Four communities in Maine were closed to hunting starting Saturday, the day the annual firearms season for deer begins, as authorities searched for suspected mass killer Robert Card.
Card’s body was found in Lisbon later Friday night. When the hunting ban might be lifted wasn’t clear.
No hunting of any kind will be allowed in Bowdoin, Lewiston, Lisbon and Monmouth until further notice, the Maine Department of Inland Fisheries and Wildlife said in a statement Friday just before 5 p.m. The statement said the ban in the four towns “includes all hunting activities, for any species, by any method, and by use of any implement.”
Shelter-in-place orders that were in place for Lewiston and other communities in Androscoggin and Sagadahoc counties were rescinded by Maine State Police on Friday.
The annual deer hunt for the rest of the state opens a half-hour before sunrise on Saturday for Maine residents only. There is no hunting allowed in Maine on Sundays. Non-resident license holders can join the hunt on Monday. The regular firearms season ends on Nov. 25.
Having the ban affect only four towns was “the prudent thing to do,” said Mark Latti, communications director for IFW.
“We talked with the state police, we talked with the attorney general’s office and the governor’s office to try to determine what was the best course of action and we felt in talking to the state police limiting (the hunting ban) to these four towns where they were actively searching was the best thing to do.”
This year 108,070 antlerless deer permits were issued by the state. There are about 240,000 licensed hunters in Maine, Latti said, about 180,000 to 200,000 of whom hunt deer. An antlerless permit allows a hunter to harvest a doe and a buck with at least a three-inch antler.
Latti said Maine has over 17 million forested acres, almost all open to hunting.
“I understand this is disappointing to some people who live and hunt in those specific towns but at the same time we need to insure the safety of law enforcement personnel and it’s not like we’re canceling the season or canceling it statewide. There are plenty of areas to go hunting,” Latti said.
Earlier Friday, two moderators of the nearly 49,000-member Facebook group called Maine Deer Hunters said limited hunting bans would be an appropriate response, especially because hunters have already been in Maine’s woods since the shootings. Seasons for deer hunting with bows and crossbows, and firearm hunting for other species including turkeys, rabbits, bears, game birds and moose, have been open.

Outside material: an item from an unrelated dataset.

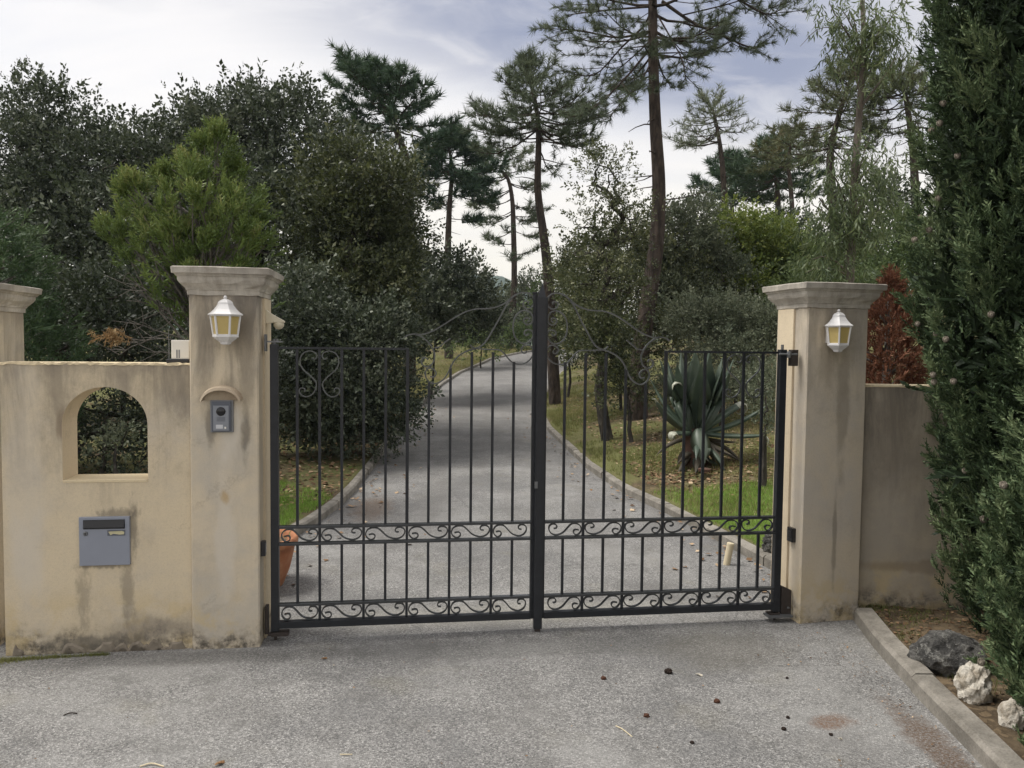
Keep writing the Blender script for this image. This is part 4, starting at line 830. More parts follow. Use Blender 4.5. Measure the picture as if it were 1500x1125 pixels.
def t_needles(rg, n, l, wd, cone=1.15):           # pine tuft round +Z, triangles
    V, Fc = [], []
    for i in range(n):
        th = cone * math.sqrt(rg.uniform(0.02, 1)); a = rg.uniform(0, 2 * PI); d = np.array([math.sin(th) * math.cos(a), math.sin(th) * math.sin(a), math.cos(th)])
        b0 = np.array([0, 0, rg.uniform(-0.5, 0.15) * l]); s = unit(np.cross(d, rg.normal(0, 1, 3))); L = l * rg.uniform(0.7, 1.1); k = len(V)
        V += [b0 - s * wd / 2, b0 + s * wd / 2, b0 + d * L]; Fc.append((k, k + 1, k + 2))
    return np.array(V), np.array(Fc)
def t_spray(rg, n=13, side=0.30, wd=0.05, flat=0.35, tri=False):     # scale-leaf spray: a plume of short pointed branchlets along +Z
    V, Fc = [], []
    def quad(p, d, L, w_):
        nn = unit(np.cross(d, rg.normal(0, 1, 3))); k = len(V)
        if tri: V.extend([p + nn * w_ * 0.5, p + d * L, p - nn * w_ * 0.5]); Fc.append((k, k + 1, k + 2)); return
        V.extend([p, p + d * L * 0.4 + nn * w_ / 2, p + d * L, p + d * L * 0.4 - nn * w_ / 2]); Fc.append((k, k + 1, k + 2, k + 3))
    quad(np.array([0, 0, 0.0]), np.array([0, 0, 1.0]), 1.0, wd * 1.1)
    for i in range(n):
        t = 0.05 + 0.85 * i / n; sg = 1 if i % 2 else -1; out = unit(np.array([sg, rg.normal(0, flat), 0])); d = unit(out * 0.75 + np.array([0, 0, 0.85]) + rg.normal(0, 0.2, 3))
        L = side * (1.15 - 0.75 * t) * rg.uniform(0.7, 1.3); p = np.array([0, 0, t]); quad(p, d, L, wd)
        d2 = unit(d + np.array([0, 0, 0.7]) + rg.normal(0, 0.3, 3)); quad(p + d * L * 0.5, d2, L * 0.6, wd * 0.85)
    return np.array(V), np.array(Fc)
def t_strand(rg, n=9, ll=0.42, lw=0.055):          # hanging strand of long leaves, along +Z (pointed downwards when placed)
    V, Fc = [], []
    for i in range(n):
        t = i / n; a = 2.4 * i; out = np.array([math.cos(a), math.sin(a), 0]); d = unit(out * 0.5 + np.array([0, 0, 1.0]) + rg.normal(0, 0.2, 3)); nn = unit(np.cross(d, rg.normal(0, 1, 3))); L = ll * rg.uniform(0.7, 1.2); p = np.array([0, 0, t * 0.8]); k = len(V)
        V += [p, p + d * L * 0.4 + nn * lw / 2, p + d * L, p + d * L * 0.4 - nn * lw / 2]; Fc.append((k, k + 1, k + 2, k + 3))
    return np.array(V), np.array(Fc)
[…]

“I was hunting (Thursday). I shot a turkey,” said Ian Sawyer, 40, of York, a deer hunter and Maine guide. “I live far enough away where I would not end up seeing this guy.”
Sawyer said he would have understood if deer season had been delayed, partly because on opening day morning, “you hear gun shot after gun shot,” and that could lead to unwarranted distress calls to police.
“We need to give law enforcement the space to do their jobs,” Sawyer said.
Wayne O’Brien, 64, of Windham, an avid hunter for 55 years, said he expected to be in the woods on Saturday morning for the traditional start of the deer season.
O’Brien said allowing law enforcement to prohibit hunting in active search areas was “common sense,” but it would have been overreach to shut down the entire state.
He noted that in 2018, when a 200-officer search team was looking for John D. Williams, the convicted killer of Somerset County Sheriff’s Cpl. Eugene Cole, a limited area was closed to turkey hunters. Williams was found four days after he shot Cole.
“Yes, you have to be careful but I also believe you have to fight the evil with normal,” O’Brien said. “I would say open the state (to hunting) and allow us to go on with normal lives and let the state police put out warnings where we can’t hunt and trespass.”